▶
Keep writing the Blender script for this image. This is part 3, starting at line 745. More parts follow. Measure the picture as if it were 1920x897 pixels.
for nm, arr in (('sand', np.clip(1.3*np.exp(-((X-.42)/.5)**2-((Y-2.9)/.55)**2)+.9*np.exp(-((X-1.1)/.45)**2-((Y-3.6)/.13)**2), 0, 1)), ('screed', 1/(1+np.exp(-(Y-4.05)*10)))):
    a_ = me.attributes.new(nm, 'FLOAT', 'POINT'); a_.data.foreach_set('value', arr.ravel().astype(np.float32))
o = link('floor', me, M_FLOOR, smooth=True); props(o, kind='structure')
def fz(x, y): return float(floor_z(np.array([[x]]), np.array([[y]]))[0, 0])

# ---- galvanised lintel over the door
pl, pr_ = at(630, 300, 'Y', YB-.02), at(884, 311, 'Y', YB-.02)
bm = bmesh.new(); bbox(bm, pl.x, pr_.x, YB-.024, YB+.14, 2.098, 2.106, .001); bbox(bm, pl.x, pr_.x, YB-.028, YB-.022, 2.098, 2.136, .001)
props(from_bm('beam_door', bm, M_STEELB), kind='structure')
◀
WORK TO DO
Reproduce the full listing exactly.

RESPONSE
Keep writing the Blender script for this image. This is part 3, starting at line 745. More parts follow. Measure the picture as if it were 1920x897 pixels.
for nm, arr in (('sand', np.clip(1.3*np.exp(-((X-.42)/.5)**2-((Y-2.9)/.55)**2)+.9*np.exp(-((X-1.1)/.45)**2-((Y-3.6)/.13)**2), 0, 1)), ('screed', 1/(1+np.exp(-(Y-4.05)*10)))):
    a_ = me.attributes.new(nm, 'FLOAT', 'POINT'); a_.data.foreach_set('value', arr.ravel().astype(np.float32))
o = link('floor', me, M_FLOOR, smooth=True); props(o, kind='structure')
def fz(x, y): return float(floor_z(np.array([[x]]), np.array([[y]]))[0, 0])

# ---- galvanised lintel over the door
pl, pr_ = at(630, 300, 'Y', YB-.02), at(884, 311, 'Y', YB-.02)
bm = bmesh.new(); bbox(bm, pl.x, pr_.x, YB-.024, YB+.14, 2.098, 2.106, .001); bbox(bm, pl.x, pr_.x, YB-.028, YB-.022, 2.098, 2.136, .001)
props(from_bm('beam_door', bm, M_STEELB), kind='structure')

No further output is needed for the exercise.